答え(樋口さん) お答えします。「原子力規制法」は法律の問題、「安全な原発しか動かしてはいけない」というのが、法律の規定です。原子力規制委員会に一定の権限を与えていますが、「ひの審査がおかしければ、裁判所が判断できる」、ということについては、全く争いがありません。法的には問題ない。ですから、「規制委員会に権限を任せているんだから、裁判所は口出しするな」という考えは、ごく一部の評論家が言っているだけで、司法の世界(裁判所、弁護士、検察官)では、そういう説をとっている人は、ほとんどいないと思っています。私は、おかしければおかしいと判断できることが、憲法から来る「裁判所に対する当然の要請」であると理解しています。以上です。
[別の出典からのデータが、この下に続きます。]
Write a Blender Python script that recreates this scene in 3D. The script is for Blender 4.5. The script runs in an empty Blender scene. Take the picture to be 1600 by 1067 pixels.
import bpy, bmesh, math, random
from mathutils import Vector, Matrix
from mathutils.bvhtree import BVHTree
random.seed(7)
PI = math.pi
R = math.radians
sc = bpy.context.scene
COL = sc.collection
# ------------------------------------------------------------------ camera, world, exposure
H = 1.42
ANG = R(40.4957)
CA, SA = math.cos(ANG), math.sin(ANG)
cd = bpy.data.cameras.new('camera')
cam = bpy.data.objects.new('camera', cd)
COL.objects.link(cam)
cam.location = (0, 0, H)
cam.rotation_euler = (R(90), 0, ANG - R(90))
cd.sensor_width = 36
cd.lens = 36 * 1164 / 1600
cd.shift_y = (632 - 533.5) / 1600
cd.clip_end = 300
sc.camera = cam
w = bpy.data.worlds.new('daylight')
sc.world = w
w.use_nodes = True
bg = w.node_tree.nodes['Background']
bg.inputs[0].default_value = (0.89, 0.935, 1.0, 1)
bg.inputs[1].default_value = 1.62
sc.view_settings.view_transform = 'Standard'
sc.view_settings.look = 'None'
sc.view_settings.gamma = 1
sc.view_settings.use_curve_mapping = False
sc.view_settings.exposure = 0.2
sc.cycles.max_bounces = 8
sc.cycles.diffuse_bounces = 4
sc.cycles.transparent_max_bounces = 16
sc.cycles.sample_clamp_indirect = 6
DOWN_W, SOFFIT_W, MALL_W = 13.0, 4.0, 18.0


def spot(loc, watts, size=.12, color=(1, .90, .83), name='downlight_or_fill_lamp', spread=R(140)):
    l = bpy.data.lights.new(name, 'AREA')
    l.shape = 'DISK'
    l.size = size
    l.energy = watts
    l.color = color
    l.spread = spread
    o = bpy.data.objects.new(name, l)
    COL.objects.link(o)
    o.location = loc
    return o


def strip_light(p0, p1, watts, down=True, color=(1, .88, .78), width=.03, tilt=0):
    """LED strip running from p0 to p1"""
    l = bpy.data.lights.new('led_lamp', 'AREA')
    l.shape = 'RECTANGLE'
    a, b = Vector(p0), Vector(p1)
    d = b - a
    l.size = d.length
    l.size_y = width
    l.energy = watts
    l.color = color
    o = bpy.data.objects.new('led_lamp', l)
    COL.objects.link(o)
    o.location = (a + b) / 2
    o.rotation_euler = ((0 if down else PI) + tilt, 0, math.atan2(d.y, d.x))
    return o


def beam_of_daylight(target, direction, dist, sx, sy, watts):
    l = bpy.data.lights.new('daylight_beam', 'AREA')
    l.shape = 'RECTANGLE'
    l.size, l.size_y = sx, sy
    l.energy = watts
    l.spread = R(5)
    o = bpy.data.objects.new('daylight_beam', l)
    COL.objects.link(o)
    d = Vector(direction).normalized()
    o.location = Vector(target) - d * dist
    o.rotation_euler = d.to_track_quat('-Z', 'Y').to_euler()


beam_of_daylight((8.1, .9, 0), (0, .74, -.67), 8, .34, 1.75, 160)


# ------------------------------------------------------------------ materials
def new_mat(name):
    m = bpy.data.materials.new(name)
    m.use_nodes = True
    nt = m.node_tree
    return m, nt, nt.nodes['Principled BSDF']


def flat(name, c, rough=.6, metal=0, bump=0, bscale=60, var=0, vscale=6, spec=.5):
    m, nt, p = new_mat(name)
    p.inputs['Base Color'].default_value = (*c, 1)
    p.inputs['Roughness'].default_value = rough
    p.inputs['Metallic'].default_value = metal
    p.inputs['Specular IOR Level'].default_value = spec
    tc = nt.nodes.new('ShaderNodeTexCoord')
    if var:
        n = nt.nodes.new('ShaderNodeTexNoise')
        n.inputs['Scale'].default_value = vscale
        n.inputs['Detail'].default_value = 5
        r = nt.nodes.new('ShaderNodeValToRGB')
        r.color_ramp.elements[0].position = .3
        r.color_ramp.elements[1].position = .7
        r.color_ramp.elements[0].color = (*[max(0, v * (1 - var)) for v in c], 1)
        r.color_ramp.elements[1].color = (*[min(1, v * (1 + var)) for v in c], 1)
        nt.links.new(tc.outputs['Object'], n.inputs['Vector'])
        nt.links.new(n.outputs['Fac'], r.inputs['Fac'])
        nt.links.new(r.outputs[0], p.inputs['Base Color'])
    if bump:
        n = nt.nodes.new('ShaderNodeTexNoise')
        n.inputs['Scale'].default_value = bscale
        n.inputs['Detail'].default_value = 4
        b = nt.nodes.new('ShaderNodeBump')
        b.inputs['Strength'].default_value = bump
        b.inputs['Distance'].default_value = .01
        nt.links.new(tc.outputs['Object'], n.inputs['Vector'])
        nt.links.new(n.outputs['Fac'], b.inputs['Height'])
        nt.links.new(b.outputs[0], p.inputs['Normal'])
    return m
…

それから、この度の講演の中で、なぜ裁判官は(最高裁判所の裁判官も)、こんな危ないものを止めろと言わないのかというお話で、「原告の弁護士がちゃんと裁判官を説得しないからだ」と言われました。裁判官というのは、自ら調べたり考えたりするのでなく、法廷に出された資料や弁論から判断するので、その裁判官をいかに説得するかが、勝負なのですね。私は、このところ、性暴力の法廷に立ちことが多くて、検事さんや裁判官が、いかに物事を知らないのか、特に女性の体や心理をほんとうにわかっていないというのを痛感しています。原発の難しい仕組みを知らなくとも、単純に「こんなにアブない」ということを説得すればいいと思うのですが。ですから、樋口さんの「あぶないものは止める」という言葉が、大変力強くて、頼もしく思いました。
それから、「原発は自国に向けた核兵器である」という言葉も重いです。政治家の中には、将来日本も核兵器を作るために、原発を続けなければならない」と堂々という人もいます。将来の核兵器の話でなく、今、ここにある原発が、水と電気が供給されなければ、即核兵器となるのだと、ゾッとする、鋭いお話でありました。